### SOURCE MATERIAL
--------------------

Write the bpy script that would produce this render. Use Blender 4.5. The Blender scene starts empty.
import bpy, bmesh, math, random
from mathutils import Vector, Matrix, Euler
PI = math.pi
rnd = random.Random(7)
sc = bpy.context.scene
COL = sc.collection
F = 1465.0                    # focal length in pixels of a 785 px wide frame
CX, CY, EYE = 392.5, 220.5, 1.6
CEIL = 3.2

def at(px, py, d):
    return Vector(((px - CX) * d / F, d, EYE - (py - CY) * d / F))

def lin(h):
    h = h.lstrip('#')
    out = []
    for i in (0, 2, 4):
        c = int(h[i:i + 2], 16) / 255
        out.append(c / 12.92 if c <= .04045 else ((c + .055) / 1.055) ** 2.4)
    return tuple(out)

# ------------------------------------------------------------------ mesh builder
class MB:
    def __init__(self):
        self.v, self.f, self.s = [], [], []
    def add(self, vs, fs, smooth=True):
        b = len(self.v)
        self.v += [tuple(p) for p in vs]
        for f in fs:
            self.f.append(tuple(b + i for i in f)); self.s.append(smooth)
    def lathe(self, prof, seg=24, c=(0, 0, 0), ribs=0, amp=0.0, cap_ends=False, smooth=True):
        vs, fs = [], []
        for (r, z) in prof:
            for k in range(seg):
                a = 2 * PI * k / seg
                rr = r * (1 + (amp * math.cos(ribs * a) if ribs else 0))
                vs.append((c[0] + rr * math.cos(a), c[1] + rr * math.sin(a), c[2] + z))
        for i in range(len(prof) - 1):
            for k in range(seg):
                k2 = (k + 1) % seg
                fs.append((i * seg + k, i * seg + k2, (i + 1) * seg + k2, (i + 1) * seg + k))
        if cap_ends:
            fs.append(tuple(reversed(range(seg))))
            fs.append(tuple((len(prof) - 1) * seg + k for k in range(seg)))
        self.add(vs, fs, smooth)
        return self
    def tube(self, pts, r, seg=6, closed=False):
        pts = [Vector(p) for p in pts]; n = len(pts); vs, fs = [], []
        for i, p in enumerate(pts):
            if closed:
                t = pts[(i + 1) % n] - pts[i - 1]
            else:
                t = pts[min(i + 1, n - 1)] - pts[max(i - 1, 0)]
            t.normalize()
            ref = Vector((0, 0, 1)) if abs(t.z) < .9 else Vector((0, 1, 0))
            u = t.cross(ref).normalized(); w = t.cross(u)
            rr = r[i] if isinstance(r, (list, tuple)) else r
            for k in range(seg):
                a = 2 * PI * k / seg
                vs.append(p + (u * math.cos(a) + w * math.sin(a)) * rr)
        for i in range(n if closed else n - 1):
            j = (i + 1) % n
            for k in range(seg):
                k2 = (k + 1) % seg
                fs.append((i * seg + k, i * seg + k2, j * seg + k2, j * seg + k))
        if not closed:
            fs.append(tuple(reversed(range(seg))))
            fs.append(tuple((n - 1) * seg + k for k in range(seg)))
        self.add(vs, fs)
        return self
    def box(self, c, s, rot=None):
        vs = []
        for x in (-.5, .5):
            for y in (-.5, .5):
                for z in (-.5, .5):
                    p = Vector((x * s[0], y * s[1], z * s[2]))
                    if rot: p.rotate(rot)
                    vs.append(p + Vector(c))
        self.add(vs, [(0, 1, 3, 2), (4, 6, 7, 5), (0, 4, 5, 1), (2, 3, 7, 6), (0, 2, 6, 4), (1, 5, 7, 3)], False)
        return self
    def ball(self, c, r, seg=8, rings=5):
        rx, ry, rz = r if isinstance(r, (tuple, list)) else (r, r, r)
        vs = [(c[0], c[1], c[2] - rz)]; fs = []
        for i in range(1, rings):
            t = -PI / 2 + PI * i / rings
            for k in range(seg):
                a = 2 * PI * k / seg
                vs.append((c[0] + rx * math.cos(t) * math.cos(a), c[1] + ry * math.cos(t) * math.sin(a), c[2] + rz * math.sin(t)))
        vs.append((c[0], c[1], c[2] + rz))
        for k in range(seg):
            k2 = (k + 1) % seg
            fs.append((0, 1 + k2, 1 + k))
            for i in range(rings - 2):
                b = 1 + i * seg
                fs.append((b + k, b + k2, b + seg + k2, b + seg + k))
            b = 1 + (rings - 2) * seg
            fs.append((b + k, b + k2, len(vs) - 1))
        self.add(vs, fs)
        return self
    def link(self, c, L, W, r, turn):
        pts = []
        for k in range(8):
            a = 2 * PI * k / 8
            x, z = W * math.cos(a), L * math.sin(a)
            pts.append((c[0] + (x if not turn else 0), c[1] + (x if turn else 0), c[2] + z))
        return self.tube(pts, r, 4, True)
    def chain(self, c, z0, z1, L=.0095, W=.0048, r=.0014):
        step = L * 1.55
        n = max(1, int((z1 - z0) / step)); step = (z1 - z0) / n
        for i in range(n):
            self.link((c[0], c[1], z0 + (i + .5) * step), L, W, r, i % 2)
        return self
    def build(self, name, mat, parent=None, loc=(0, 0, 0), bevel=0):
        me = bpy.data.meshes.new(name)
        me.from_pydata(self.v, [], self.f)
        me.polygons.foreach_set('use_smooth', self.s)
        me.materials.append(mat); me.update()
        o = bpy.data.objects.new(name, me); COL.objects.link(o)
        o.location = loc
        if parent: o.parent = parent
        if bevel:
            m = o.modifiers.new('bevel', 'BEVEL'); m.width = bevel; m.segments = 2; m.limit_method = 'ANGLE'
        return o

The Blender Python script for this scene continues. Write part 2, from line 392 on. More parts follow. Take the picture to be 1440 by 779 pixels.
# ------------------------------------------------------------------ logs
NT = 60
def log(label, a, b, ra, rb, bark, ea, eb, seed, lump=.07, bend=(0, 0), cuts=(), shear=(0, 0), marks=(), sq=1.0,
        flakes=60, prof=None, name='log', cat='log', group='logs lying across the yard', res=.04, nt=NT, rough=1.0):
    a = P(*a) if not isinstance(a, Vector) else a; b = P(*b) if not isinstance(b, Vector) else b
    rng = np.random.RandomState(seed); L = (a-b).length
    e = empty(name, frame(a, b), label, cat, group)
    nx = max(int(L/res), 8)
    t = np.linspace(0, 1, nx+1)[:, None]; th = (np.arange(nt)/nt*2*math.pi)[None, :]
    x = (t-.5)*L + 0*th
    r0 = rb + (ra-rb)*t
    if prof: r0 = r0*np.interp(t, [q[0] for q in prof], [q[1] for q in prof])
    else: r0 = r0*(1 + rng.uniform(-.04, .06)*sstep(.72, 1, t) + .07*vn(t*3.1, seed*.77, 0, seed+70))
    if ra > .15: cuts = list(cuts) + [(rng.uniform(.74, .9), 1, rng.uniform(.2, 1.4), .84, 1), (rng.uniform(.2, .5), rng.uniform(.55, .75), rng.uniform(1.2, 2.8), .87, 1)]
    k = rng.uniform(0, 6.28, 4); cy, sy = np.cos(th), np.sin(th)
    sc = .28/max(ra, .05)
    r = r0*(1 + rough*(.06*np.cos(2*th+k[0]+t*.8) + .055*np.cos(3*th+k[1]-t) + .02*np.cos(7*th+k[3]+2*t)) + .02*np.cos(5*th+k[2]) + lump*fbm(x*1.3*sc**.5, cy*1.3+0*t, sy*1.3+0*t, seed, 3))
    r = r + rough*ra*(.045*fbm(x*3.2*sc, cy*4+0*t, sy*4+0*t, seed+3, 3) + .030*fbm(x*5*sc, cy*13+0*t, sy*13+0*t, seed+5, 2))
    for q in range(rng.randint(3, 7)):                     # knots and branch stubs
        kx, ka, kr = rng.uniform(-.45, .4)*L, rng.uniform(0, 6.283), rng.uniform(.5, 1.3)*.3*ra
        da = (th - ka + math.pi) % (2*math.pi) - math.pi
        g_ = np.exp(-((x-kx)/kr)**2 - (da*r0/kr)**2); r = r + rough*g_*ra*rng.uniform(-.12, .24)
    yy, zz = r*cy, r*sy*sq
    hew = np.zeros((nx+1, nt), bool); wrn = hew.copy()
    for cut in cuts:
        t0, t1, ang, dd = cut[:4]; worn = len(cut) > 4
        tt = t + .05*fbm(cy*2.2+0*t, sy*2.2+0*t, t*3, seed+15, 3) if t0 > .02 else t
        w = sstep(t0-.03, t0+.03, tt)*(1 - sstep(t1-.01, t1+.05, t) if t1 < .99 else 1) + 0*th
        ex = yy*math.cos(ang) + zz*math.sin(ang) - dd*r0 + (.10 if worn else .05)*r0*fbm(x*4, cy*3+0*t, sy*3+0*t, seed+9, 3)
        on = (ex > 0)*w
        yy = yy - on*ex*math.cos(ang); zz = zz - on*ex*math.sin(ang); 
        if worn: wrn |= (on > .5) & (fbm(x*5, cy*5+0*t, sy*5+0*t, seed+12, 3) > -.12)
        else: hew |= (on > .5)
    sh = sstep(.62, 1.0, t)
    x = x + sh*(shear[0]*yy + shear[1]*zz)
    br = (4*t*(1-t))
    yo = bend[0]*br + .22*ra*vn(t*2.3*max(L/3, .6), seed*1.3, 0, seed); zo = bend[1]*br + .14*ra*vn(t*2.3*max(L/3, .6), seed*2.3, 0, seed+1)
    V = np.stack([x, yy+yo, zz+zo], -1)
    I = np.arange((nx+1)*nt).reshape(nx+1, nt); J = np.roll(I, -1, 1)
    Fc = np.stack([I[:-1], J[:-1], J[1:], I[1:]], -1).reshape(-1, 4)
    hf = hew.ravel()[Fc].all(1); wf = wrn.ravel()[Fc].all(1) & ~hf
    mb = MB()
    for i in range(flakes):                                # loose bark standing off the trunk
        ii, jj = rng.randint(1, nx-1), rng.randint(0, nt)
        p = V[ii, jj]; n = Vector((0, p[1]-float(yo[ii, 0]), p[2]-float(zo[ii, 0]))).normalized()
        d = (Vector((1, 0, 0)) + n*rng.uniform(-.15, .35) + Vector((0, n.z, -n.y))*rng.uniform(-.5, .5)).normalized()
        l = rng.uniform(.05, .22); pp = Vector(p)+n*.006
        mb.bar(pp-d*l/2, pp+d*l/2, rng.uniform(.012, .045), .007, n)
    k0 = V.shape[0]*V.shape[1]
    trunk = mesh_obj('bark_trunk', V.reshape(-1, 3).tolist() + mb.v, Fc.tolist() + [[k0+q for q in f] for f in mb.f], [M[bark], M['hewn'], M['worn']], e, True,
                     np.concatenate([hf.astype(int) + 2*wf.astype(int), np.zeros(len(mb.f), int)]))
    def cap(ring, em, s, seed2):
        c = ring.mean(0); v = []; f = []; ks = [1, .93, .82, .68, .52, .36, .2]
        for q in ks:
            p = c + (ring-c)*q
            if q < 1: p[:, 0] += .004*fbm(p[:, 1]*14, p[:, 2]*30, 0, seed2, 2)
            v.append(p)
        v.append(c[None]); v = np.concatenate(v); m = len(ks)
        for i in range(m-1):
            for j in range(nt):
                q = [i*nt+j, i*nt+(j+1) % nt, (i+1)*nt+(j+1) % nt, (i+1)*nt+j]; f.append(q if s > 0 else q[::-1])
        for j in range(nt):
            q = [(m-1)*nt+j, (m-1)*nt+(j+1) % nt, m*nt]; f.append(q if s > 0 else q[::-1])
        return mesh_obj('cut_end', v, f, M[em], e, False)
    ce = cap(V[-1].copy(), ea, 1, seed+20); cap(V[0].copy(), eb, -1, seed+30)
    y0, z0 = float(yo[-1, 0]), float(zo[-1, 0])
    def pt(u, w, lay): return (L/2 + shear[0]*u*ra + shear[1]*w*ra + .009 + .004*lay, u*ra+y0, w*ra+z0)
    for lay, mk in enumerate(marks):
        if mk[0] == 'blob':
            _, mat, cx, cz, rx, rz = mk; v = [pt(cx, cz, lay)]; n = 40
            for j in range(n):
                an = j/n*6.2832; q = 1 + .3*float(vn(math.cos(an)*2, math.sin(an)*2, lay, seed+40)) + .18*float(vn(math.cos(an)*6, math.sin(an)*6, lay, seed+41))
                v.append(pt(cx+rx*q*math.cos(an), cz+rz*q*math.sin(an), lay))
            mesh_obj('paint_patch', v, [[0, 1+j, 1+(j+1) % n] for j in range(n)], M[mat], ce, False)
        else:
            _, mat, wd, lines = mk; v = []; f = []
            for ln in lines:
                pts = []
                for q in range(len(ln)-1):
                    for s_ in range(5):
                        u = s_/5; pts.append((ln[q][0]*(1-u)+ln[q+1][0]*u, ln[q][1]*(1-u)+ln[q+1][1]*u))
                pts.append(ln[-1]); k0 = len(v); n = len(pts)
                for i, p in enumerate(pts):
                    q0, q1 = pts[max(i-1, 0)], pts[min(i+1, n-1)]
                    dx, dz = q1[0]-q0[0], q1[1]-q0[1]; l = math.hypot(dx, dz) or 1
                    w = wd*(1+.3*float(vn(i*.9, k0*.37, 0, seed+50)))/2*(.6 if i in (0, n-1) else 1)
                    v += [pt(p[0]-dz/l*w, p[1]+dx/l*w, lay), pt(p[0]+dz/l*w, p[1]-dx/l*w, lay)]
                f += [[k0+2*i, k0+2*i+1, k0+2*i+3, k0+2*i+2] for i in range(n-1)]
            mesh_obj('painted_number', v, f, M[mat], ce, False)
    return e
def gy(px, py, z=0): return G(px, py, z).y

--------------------

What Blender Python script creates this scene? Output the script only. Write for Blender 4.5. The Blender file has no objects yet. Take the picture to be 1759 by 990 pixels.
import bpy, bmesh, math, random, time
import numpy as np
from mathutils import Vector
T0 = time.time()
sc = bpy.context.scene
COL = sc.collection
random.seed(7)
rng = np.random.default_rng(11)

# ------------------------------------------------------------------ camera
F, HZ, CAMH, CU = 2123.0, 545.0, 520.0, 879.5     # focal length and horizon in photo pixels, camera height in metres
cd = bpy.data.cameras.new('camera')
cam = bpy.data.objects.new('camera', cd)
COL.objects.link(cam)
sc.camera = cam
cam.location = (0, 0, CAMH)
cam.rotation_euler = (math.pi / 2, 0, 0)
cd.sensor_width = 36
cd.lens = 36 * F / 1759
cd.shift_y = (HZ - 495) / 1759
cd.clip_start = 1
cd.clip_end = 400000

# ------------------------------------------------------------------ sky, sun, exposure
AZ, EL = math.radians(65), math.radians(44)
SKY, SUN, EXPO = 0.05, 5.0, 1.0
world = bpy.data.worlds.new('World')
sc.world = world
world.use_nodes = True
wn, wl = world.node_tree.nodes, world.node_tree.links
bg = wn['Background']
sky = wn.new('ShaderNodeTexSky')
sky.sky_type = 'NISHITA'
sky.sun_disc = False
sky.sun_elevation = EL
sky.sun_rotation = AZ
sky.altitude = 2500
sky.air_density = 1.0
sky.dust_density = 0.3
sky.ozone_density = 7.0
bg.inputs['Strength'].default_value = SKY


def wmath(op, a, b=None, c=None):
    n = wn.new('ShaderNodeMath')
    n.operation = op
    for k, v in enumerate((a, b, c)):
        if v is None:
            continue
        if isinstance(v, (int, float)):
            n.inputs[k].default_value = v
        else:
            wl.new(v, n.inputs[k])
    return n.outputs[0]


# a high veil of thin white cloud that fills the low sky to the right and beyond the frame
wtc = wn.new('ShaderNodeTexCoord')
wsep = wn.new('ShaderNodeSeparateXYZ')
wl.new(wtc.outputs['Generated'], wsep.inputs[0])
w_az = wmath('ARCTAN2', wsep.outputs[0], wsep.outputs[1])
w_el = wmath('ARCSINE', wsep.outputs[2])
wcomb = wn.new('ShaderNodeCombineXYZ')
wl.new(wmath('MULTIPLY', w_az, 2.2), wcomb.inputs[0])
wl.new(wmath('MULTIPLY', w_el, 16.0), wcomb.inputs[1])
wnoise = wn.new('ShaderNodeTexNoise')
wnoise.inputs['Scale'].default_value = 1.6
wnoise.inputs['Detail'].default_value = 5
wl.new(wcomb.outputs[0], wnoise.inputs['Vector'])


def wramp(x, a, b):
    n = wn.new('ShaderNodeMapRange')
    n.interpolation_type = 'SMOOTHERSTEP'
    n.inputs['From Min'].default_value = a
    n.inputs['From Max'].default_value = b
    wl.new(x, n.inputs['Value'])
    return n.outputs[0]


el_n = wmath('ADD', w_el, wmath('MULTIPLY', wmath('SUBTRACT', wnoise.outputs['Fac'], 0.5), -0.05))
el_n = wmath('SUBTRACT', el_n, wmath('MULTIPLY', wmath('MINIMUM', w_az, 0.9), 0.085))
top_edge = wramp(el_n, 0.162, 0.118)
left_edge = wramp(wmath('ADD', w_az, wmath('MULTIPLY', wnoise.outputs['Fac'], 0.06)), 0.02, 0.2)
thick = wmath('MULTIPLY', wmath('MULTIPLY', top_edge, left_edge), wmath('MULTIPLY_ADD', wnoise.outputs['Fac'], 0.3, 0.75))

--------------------

### INSTRUCTIONS TO FOLLOW
Gather up the lines that contain the word "Python".

### THE ANSWER
The Blender Python script for this scene continues. Write part 2, from line 392 on. More parts follow. Take the picture to be 1440 by 779 pixels.
What Blender Python script creates this scene? Output the script only. Write for Blender 4.5. The Blender file has no objects yet. Take the picture to be 1759 by 990 pixels.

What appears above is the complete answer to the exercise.